Golden House in Baltimore: Cantonese cooking on a corner in Fells Point

Golden House is a small Cantonese restaurant in Fells Point that has operated the same way for decades: no frills, cash preferred, and a menu built around roasted meats and seafood prepared in a style that rewards regulars who know how to order. It sits on the corner of Broadway and Lancaster Street, surrounded by bars and tourist shops, yet functions as a neighborhood kitchen for people who come for Peking duck, whole roasted fish, and dim sum trolley service on weekend mornings.

What Golden House actually is

A full-service Cantonese kitchen in a narrow storefront with 10 tables and a bar counter. The restaurant does not chase trendiness: there is no craft cocktail list, no Instagram-ready plating, and no English subtitles on the menu. Food arrives quickly, portions are generous, and the owner and staff work with the assumption that you either know what you want or will ask. This is a place where the kitchen's skill shows in technique and restraint rather than presentation.

Menu and pricing

Signature dishes include whole Peking duck (available by advance order, around $40 to $50 depending on size), steamed whole fish (seasonal varieties, $25 to $35), and roasted chicken, pork, and squab ordered by the pound or quarter-bird. Dim sum service runs on weekends (Saturday and Sunday mornings, typically 10 a.m. to 2 p.m., though hours should be confirmed by phone) with carts rolling through the dining room; dim sum averages $3 to $6 per basket. Noodle and rice dishes run $8 to $14. Most entrees fall between $12 and $25. The restaurant is cash-preferred and does not take credit cards reliably; ATM access is available on-site.

How it compares to other Cantonese options in Baltimore

Golden House sits apart from the larger Cantonese restaurants in the harbor area.

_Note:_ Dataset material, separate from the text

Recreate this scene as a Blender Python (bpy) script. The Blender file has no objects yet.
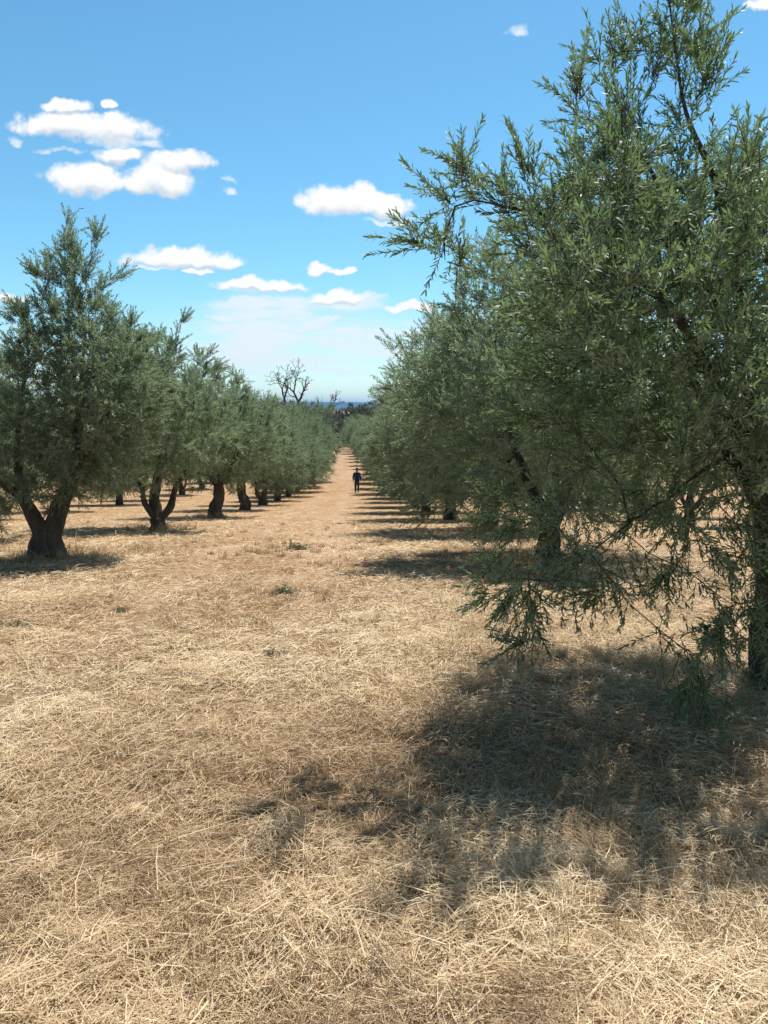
import bpy, math, random
import numpy as np
from mathutils import Vector, noise as mnoise

random.seed(7)
RNG = np.random.default_rng(11)
SC = bpy.context.scene
COL = SC.collection
R = math.radians

SUN_AZ, SUN_EL = R(34), R(65)          # azimuth from the walking direction towards the right

# ------------------------------------------------------------------ terrain
_gy = np.array([-3000, -200, -20, 0, 5, 11.8, 18.6, 26, 36, 43.6, 56, 100, 160, 260, 600, 9000], float)
_gz = np.array([12, 5, .9, 0, -.27, -.71, -1.32, -2.12, -3.03, -3.72, -4.62, -5.75, -6.42, -7.4, -9, -9], float)


def _lattice(ix, iy, seed):
    h = (ix.astype(np.int64) * 374761393 + iy.astype(np.int64) * 668265263 + seed * 982451653) & 0xFFFFFFFF
    h = ((h ^ (h >> 13)) * 1274126177) & 0xFFFFFFFF
    return ((h ^ (h >> 16)) & 0xFFFF) / 65535.0


def vnoise(x, y, s, seed=0):
    x = np.asarray(x, float) / s
    y = np.asarray(y, float) / s
    ix, iy = np.floor(x), np.floor(y)
    fx, fy = x - ix, y - iy
    fx, fy = fx * fx * (3 - 2 * fx), fy * fy * (3 - 2 * fy)
    a, b = _lattice(ix, iy, seed), _lattice(ix + 1, iy, seed)
    c, d = _lattice(ix, iy + 1, seed), _lattice(ix + 1, iy + 1, seed)
    return (a * (1 - fx) + b * fx) * (1 - fy) + (c * (1 - fx) + d * fx) * fy


def fbm(x, y, s, seed=0):
    return .55 * vnoise(x, y, s, seed) + .3 * vnoise(x, y, s * .47, seed + 1) + .15 * vnoise(x, y, s * .21, seed + 2)


def base_z(y):
    y = np.asarray(y, float)
    w = np.clip(np.abs(y) * .12, .6, 40)      # soften the knots of the slope
    return (np.interp(y - w, _gy, _gz) + 2 * np.interp(y, _gy, _gz) + np.interp(y + w, _gy, _gz)) / 4


def ground_z(x, y):
    x = np.asarray(x, float)
    y = np.asarray(y, float)
    near = np.exp(-np.maximum(y, 0) / 40)
    z = base_z(y) + (fbm(x, y, 1.4, 3) - .5) * .09 * near + (fbm(x, y, .35, 5) - .5) * .06 * near
    lane = x - (-1.35 - .037 * y)              # wheel ruts of the track between the rows
    rut = np.exp(-((np.abs(lane) - .85) / .28) ** 2)
    return z - rut * .03


def gz(x, y):
    return float(ground_z(np.array([x]), np.array([y]))[0])


# ------------------------------------------------------------------ helpers
def mesh_np(name, V, F, mats=None, fm=None, attr=None, smooth=False):
    """V (n,3); F list of (k, array(m,k)) face blocks; attr per vertex float 'tone'."""
    me = bpy.data.meshes.new(name)
    V = np.asarray(V, np.float32)
    me.vertices.add(len(V))
    me.vertices.foreach_set('co', V.ravel())
    loops = np.concatenate([b.ravel() for b in F]).astype(np.int32)
    tot = np.concatenate([np.full(len(b), b.shape[1], np.int32) for b in F])
    start = np.concatenate([[0], np.cumsum(tot)[:-1]]).astype(np.int32)
    me.loops.add(len(loops))
    me.loops.foreach_set('vertex_index', loops)
    me.polygons.add(len(tot))
    me.polygons.foreach_set('loop_start', start)
    me.polygons.foreach_set('loop_total', tot)
    if smooth:
        me.polygons.foreach_set('use_smooth', np.ones(len(tot), bool))
    for m in (mats or []):
        me.materials.append(m)
    if fm is not None:
        me.polygons.foreach_set('material_index', np.asarray(fm, np.int32))
    if attr is not None:
        a = me.attributes.new('tone', 'FLOAT', 'POINT')
        a.data.foreach_set('value', np.asarray(attr, np.float32))
    me.update(calc_edges=True)
    return me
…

Hong Kong Palace, also in Fells Point, offers similar roasted meats in a more decorated space with more reliable card payment and English menus; it is better for groups unfamiliar with Cantonese ordering. Hunan Manor, in Canton, focuses on Hunanese spice-forward cooking rather than the delicate, meat-centric Cantonese tradition. Golden House is leaner, more neighborhood-scaled, and built for people who order by pointing or memory rather than description. It is the better choice if you want the kitchen to move fast and prices to stay low; it is not the place if you want a polished dining room or hand-holding through unfamiliar names.

Who it suits and who it does not suit

Golden House works best for people who have eaten Cantonese food before, speak Cantonese or Mandarin, or are comfortable navigating a menu via image, word-of-mouth guidance, or trial. Regulars and Fells Point locals have the advantage here. It is less suited to diners expecting translated descriptions, detailed ingredient lists, or accommodation for dietary restriction labels; the staff will try to help, but the kitchen operates on a narrower set of assumptions about what people want. Groups larger than six will feel crowded. Anyone seeking a weekend dinner reservation should call ahead; seating is first-come, first-served during peak hours.

What the first visit involves

Walk in without a reservation. The host will seat you at whatever table is open, often shoulder-to-shoulder with other diners. Menus are printed in Chinese and partial English; ask the server for clarification on any dish. If you arrive Saturday or Sunday morning between 10 a.m. and 2 p.m., dim sum carts will circulate; point to what you want, and baskets are stacked on your table and tallied at the end. If you order a whole roasted bird or fish, the kitchen will bring it partially butchered on a board with a small knife; you finish the work yourself at the table. This is intentional and normal. Expect the meal to move quickly.

Hours, parking, and logistics

Golden House operates Tuesday through Sunday, 11 a.m. to 10 p.m. (hours may shift seasonally and should be confirmed by phone). Closed Mondays. Fells Point street parking is limited and often metered; a public lot sits one block north on Lancaster. The restaurant is a five-minute walk from the Broadway and Baltimore light rail stop.

Golden House survives on repetition and efficiency rather than ambition. It is where Cantonese cooking in Baltimore still happens at speed and without translation.